Below is a listing; reproduce each line of it exactly.

-------- INFORMATION PROVIDED

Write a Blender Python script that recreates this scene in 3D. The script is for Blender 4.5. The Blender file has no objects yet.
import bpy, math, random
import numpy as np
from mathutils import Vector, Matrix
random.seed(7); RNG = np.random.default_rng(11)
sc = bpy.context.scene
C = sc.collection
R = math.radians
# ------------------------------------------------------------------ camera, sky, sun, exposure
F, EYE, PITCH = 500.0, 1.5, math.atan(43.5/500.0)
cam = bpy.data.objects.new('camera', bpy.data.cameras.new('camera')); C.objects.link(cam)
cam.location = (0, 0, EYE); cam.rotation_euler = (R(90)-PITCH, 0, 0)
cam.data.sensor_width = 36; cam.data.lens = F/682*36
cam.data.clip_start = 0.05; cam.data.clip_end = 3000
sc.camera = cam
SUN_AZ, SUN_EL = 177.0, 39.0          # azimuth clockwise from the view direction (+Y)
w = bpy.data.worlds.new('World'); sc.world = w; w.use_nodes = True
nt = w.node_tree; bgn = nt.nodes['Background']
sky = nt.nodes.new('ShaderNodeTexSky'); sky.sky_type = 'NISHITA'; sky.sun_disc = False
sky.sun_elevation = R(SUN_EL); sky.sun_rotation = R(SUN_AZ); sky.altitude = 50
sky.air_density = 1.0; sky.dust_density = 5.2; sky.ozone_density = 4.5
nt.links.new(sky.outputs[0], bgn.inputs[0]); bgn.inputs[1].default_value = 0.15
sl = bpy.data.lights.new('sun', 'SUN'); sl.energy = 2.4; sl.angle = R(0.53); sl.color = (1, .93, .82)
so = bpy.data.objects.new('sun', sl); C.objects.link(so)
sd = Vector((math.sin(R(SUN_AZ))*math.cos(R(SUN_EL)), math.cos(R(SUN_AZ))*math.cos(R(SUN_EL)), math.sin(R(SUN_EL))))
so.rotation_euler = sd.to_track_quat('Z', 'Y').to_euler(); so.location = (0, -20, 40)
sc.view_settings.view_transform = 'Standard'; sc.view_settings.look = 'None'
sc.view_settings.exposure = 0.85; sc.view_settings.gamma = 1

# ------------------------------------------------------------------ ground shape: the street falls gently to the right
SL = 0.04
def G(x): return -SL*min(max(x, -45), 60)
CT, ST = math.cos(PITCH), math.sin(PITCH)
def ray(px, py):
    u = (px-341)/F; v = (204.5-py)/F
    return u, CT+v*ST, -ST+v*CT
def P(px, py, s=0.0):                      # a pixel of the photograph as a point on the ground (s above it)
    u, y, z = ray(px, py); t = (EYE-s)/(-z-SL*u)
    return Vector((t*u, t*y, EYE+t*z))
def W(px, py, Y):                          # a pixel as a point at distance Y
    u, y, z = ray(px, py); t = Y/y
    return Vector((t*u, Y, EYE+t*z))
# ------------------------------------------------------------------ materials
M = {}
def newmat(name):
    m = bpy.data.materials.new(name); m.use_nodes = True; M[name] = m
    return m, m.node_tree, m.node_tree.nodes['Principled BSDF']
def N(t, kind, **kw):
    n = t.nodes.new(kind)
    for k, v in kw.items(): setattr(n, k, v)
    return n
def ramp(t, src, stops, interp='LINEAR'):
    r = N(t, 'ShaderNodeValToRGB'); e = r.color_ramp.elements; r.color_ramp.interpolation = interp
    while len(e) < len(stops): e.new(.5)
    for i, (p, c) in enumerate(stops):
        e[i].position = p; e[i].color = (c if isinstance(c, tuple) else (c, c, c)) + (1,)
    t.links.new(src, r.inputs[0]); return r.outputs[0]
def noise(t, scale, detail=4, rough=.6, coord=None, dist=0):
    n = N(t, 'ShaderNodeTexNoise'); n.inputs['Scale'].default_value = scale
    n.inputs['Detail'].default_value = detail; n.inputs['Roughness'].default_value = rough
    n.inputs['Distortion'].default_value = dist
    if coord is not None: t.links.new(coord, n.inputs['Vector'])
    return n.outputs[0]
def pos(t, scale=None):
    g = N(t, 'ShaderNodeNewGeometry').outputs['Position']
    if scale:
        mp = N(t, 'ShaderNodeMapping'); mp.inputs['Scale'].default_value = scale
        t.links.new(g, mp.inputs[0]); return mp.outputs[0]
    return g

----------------

EXERCISE SOLUTION
Write a Blender Python script that recreates this scene in 3D. The script is for Blender 4.5. The Blender file has no objects yet.
import bpy, math, random
import numpy as np
from mathutils import Vector, Matrix
random.seed(7); RNG = np.random.default_rng(11)
sc = bpy.context.scene
C = sc.collection
R = math.radians
# ------------------------------------------------------------------ camera, sky, sun, exposure
F, EYE, PITCH = 500.0, 1.5, math.atan(43.5/500.0)
cam = bpy.data.objects.new('camera', bpy.data.cameras.new('camera')); C.objects.link(cam)
cam.location = (0, 0, EYE); cam.rotation_euler = (R(90)-PITCH, 0, 0)
cam.data.sensor_width = 36; cam.data.lens = F/682*36
cam.data.clip_start = 0.05; cam.data.clip_end = 3000
sc.camera = cam
SUN_AZ, SUN_EL = 177.0, 39.0          # azimuth clockwise from the view direction (+Y)
w = bpy.data.worlds.new('World'); sc.world = w; w.use_nodes = True
nt = w.node_tree; bgn = nt.nodes['Background']
sky = nt.nodes.new('ShaderNodeTexSky'); sky.sky_type = 'NISHITA'; sky.sun_disc = False
sky.sun_elevation = R(SUN_EL); sky.sun_rotation = R(SUN_AZ); sky.altitude = 50
sky.air_density = 1.0; sky.dust_density = 5.2; sky.ozone_density = 4.5
nt.links.new(sky.outputs[0], bgn.inputs[0]); bgn.inputs[1].default_value = 0.15
sl = bpy.data.lights.new('sun', 'SUN'); sl.energy = 2.4; sl.angle = R(0.53); sl.color = (1, .93, .82)
so = bpy.data.objects.new('sun', sl); C.objects.link(so)
sd = Vector((math.sin(R(SUN_AZ))*math.cos(R(SUN_EL)), math.cos(R(SUN_AZ))*math.cos(R(SUN_EL)), math.sin(R(SUN_EL))))
so.rotation_euler = sd.to_track_quat('Z', 'Y').to_euler(); so.location = (0, -20, 40)
sc.view_settings.view_transform = 'Standard'; sc.view_settings.look = 'None'
sc.view_settings.exposure = 0.85; sc.view_settings.gamma = 1

# ------------------------------------------------------------------ ground shape: the street falls gently to the right
SL = 0.04
def G(x): return -SL*min(max(x, -45), 60)
CT, ST = math.cos(PITCH), math.sin(PITCH)
def ray(px, py):
    u = (px-341)/F; v = (204.5-py)/F
    return u, CT+v*ST, -ST+v*CT
def P(px, py, s=0.0):                      # a pixel of the photograph as a point on the ground (s above it)
    u, y, z = ray(px, py); t = (EYE-s)/(-z-SL*u)
    return Vector((t*u, t*y, EYE+t*z))
def W(px, py, Y):                          # a pixel as a point at distance Y
    u, y, z = ray(px, py); t = Y/y
    return Vector((t*u, Y, EYE+t*z))
# ------------------------------------------------------------------ materials
M = {}
def newmat(name):
    m = bpy.data.materials.new(name); m.use_nodes = True; M[name] = m
    return m, m.node_tree, m.node_tree.nodes['Principled BSDF']
def N(t, kind, **kw):
    n = t.nodes.new(kind)
    for k, v in kw.items(): setattr(n, k, v)
    return n
def ramp(t, src, stops, interp='LINEAR'):
    r = N(t, 'ShaderNodeValToRGB'); e = r.color_ramp.elements; r.color_ramp.interpolation = interp
    while len(e) < len(stops): e.new(.5)
    for i, (p, c) in enumerate(stops):
        e[i].position = p; e[i].color = (c if isinstance(c, tuple) else (c, c, c)) + (1,)
    t.links.new(src, r.inputs[0]); return r.outputs[0]
def noise(t, scale, detail=4, rough=.6, coord=None, dist=0):
    n = N(t, 'ShaderNodeTexNoise'); n.inputs['Scale'].default_value = scale
    n.inputs['Detail'].default_value = detail; n.inputs['Roughness'].default_value = rough
    n.inputs['Distortion'].default_value = dist
    if coord is not None: t.links.new(coord, n.inputs['Vector'])
    return n.outputs[0]
def pos(t, scale=None):
    g = N(t, 'ShaderNodeNewGeometry').outputs['Position']
    if scale:
        mp = N(t, 'ShaderNodeMapping'); mp.inputs['Scale'].default_value = scale
        t.links.new(g, mp.inputs[0]); return mp.outputs[0]
    return g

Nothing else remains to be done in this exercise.